Finally, I got a little time to finish off this series of posts on Las Vegas' down and dirty, rather excellent Pinball Hall Of Fame (here's Part 2, featuring some of the best-looking machines, and Part 1, marveling at 'The Pinball Circus').

This particular post will simply picture and highlight four of the machines I actually spent some time playing while I was in Las Vegas last weekend - and there's a smattering of obscure classics, machines that are precious just to me, and plain weird pinball mutants. Let's go!

This one falls into the 'precious to me' category - Data East's 1993 pin 'The Adventures Of Rocky & Bullwinkle', which had just came out when I started going to university. We had a machine in our dorm's common area for quite some time, and so I had lots of fun jumping in the WABAC Machine and watching Bullwinkle pull a rabbit out of his hat.
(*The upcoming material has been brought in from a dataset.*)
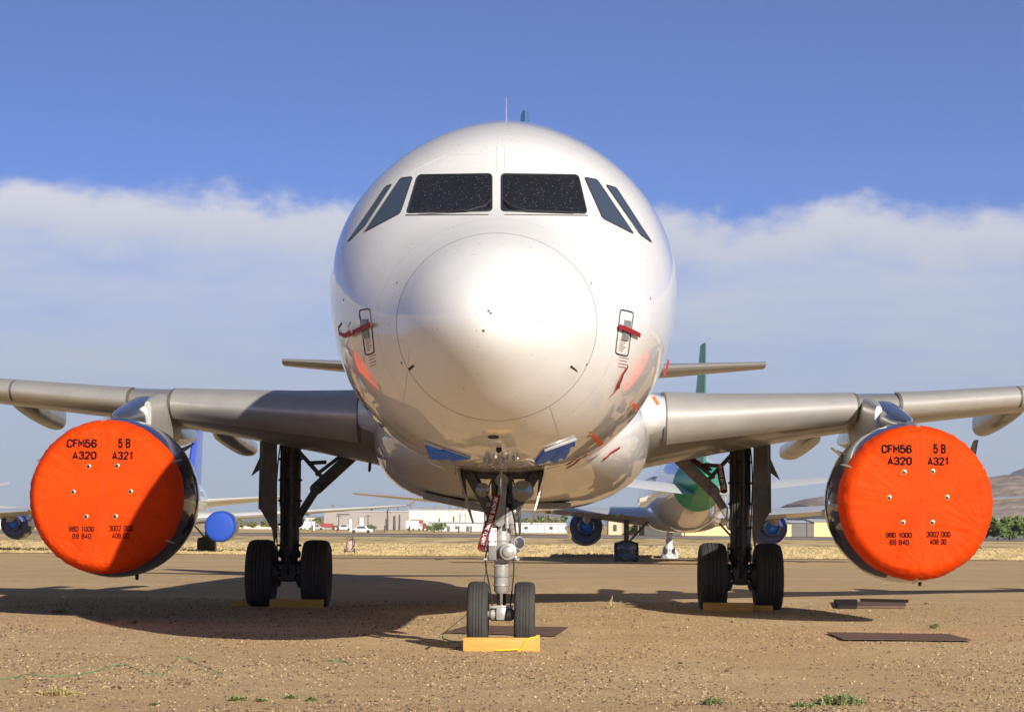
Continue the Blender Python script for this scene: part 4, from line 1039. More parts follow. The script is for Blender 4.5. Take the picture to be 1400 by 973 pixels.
chock('brown timber chock in front of the right main wheels', a.x, c.x, 37.22, .14, .15, (c.x + .01, c.x + .35, 37.5, .10))

def plate(name, label, cat, pxs, th, m, z0=.006, group=None):
    P_ = [gnd(x, y) for x, y in pxs]; P_ = [Vector((p.x, p.y, .012 + z0)) for p in P_]; b = MB(); b.prism(P_, (0, 0, th)); loc = P_[0]
    o = b.build(name, m, None, 20, loc=tuple(loc)); tag(o, label, cat, group); return o
plate('steel_plate', 'rusty steel plate lying alone on the dirt below the right engine', 'steel plate', [(1152, 875.5), (1330, 877.5), (1298, 868.5), (1130, 866)], .006, PLATE, group='rusty steel plates on the dirt')
plate('steel_plate', 'rusty steel plate lying under the nose wheels', 'steel plate', [(606, 866), (760, 870.5), (777, 859), (640, 856.5)], .006, PLATE, group='rusty steel plates on the dirt')
t = thing('access_hatch', 'flat dark pit lid lying open behind the steel plate', 'hatch', gnd(1190, 830))
P_ = [gnd(x, y) for x, y in ((1150, 831), (1238, 831), (1238, 824.5), (1142, 824))]
b = MB(); b.prism([Vector((p.x, p.y, .01)) for p in P_], (0, 0, .025)); b.build('lid', PLATE, t, 20)
P_ = [gnd(x, y) for x, y in ((1145, 832), (1172, 832), (1172, 823), (1140, 823))]
b = MB(); b.prism([Vector((p.x, p.y, .01)) for p in P_], (0, 0, .05)); b.build('frame', mat('matt black timber', (.03, .022, .02), .95, spec=.05), t, 20)
P_ = [gnd(x, y) for x, y in ((1176, 824.5), (1242, 826), (1242, 825), (1176, 823.5))]
b = MB(); b.prism([Vector((p.x, p.y, .03)) for p in P_], (0, 0, .05)); b.build('rail', MATS['matt black timber'], t, 20)

def string(name, label, pxs, r, m, group, zs=None):
    P_ = []
    pts = dens(pxs, 6, False)
    for i, p in enumerate(pts):
        q = gnd(*p); P_.append(Vector((q.x, q.y + .05 * noise.noise(Vector((i * .4, 3, 0))), gz(q.x, q.y) + .010 + .006 * noise.noise(Vector((i * .3, 0, 0))))))
    b = MB(); b.path(P_, r, 6); o = b.build(name, m, None, 60, loc=tuple(P_[0])); tag(o, label, 'string', group)
string('green_string', 'thin green string straggling over the dirt at the lower left', [(0, 929), (20, 926), (35, 920), (65, 925), (100, 922), (130, 918), (155, 909), (170, 908), (185, 915), (198, 922), (225, 923), (235, 912), (242, 901), (255, 900), (270, 908), (290, 917), (306, 922)], .0028, GROPE, 'green strings on the dirt')
string('green_string', 'short scrap of green string in the middle of the dirt', [(446, 905), (455, 906), (464, 905), (478, 908)], .005, GROPE, 'green strings on the dirt')
t = thing('tether_cord', 'green cord dangling from the nose gear to the dirt beside the left nose wheel', 'cord', (-.5, GY - .2, 0), None)
b = MB(); P_ = [Vector((-.16, GY - .1, .95)), at(660, 803, GY - .1), at(640, 838, GY - .3), at(610, 862, GY - .5), at(604, 868, GY - .6)]; b.path(sub(P_, 5), .006, 6); b.build('line', DGEAR, t)
P_ = [at(604, 868, GY - .6)] + [gnd(x, y) + Vector((0, 0, .02)) for x, y in ((604, 874), (612, 876), (620, 879), (610, 872))]
P_ = [P_[0]] + [gnd(x, y) + Vector((0, 0, .02)) for x, y in ((606, 875), (614, 877), (621, 879))]
b = MB(); b.path(sub(P_, 5), .008, 6); b.build('line_end', mat('pale green cord', (.06, .42, .22), .6), t)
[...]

The game is a sophisticated multi-moder with nice smooth lines and a dot matrix display, and I think is definitely one of the top Data East pins of all time - though the company doesn't have THAT great a rep in pinball, sadly.

Here's a good guide to the game, which in particular notes: "You don't get any points for it, but this is the first game in existence that recognizes a death save (getting the ball back in play after an outlane drain) and CONGRATULATES you for doing it!. This is totally cool. :) In fact, it now takes first place on my Way Cool That They Even Thought To Put That Into A Game list, just barely edging out "Dirty pool" in The Addams Family."

Oh my, this is Stern's 'Orbitor 1' from 1982, and I'd already played it at California Extreme, so I didn't try it out again in Vegas - but it's kinda awesome, because of its extremely quirky concept and execution.

Basically, you're playing pinball across the surface of the moon, and the playfield is curved to match the moon's craters, making it one of the only pintables ever that doesn't actually have a flat playing area!

As IPDB explains: "The playfield is (smooth) molded plexiglass, with the moonscape surface artwork suspended beneath it. The moonscape is lit from below by a fluorescent tube."

Now, this is Williams' 'Hyperball' from 1981, a unique pinball machine in that, uhh, it doesn't even have flippers! As IPDB explains: "Hypercannon fires up to 250 3/4" balls per minute at targets located around the outer edge of the playfield."

There's also a 'Hyperball: What was it?' FAQ which explains more: "You controlled the game from two hand-grips with triggers, which rotated left to right and back. In between the hand grips was a *Z Bomb* button which would destroy all the attacking lights....Hyperball was released by Williams Electronics originally at the 1982 AMOA show. This initial version was apparently a mechanical nightmare."

Oh, and this is very cool: "It uses the classic Williams sounds from that era, including many Defender sounds and the walking sounds from Robotron." Ah, back when the pinball/video game crossover was in full effect!

A final highlight (and thanks to co-worker Frank, a Vegas native, for alerting me to this one!) - Midway's 'Safe Cracker' from 1996. This pintable was produced in pretty limited editions (just over 1,000 machines made), and is notable for being perhaps the least-seen pinball machine from the legendary Pat Lawlor.

Why would you know Lawlor? Uh, try Whirlwind, Funhouse, The Addams Family, Twilight Zone, and many more - he was responsible for multiple games in most pinball fans' Top 10, and it's surprising that this mid-sized table ended up being so obscure - possibly it was the lack of theming which did it in? This is the first time that i'd seen one, at least, and it's a design from the late end of Lawlor's golden age, so to speak.

In any case, it has an honest-to-God board game as part of the back glass, it dispenses tokens if you win (!), and a handy FAQ explains a lot of the carefully designed and excellently carried-out ruleset. Also, it has a shot in the middle of the playfield which is just where The Electric Chair is in The Addams Family, which makes it seem like signature Lawlor even if you didn't realize it was him. Great stuff.